Wavenets Communication Ltd Vs Zimwe Enterprises Hard ware & Construction Ltd & 2 Ors (CIVIL SUIT NO 48 OF 2015) [2017] UGCOMMC 86 (23 August 2017);

Flynote: 

Headnote and Holding: 

This case looked at the whether the veil of incorporation could be lifted and the defendants held liable for the debt of the company. The court looked at the instances when lifting of the corporate veil was applicable. There are three instances when the veil of incorporation can be lifted. 1) when a court in construing a statute, contract or other documents; 2) when the court is satisfied that the company is a mere façade concealing the true facts and 3) when it is established that the company is an authorized agent of its members/directors.

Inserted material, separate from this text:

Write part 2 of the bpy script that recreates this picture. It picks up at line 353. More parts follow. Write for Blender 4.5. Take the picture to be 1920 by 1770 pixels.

Further, the veil of incorporation can be lifted when the veil of incorporation is used as an instrument of fraud. The standard of proof required in cases of fraud is more onerous that the ordinary balance of probabilities. Section 20 of the Companies Act (‘the act’) empowers a court to lift the veil of incorporation against directors where there is any involvement in fraud by the directors. Fraud was defined to mean any act of dishonesty or actual fraud.

The court found in this case that the plaintiff was barred from instituting action against the defendants. Accordingly, the claim was dismissed with costs.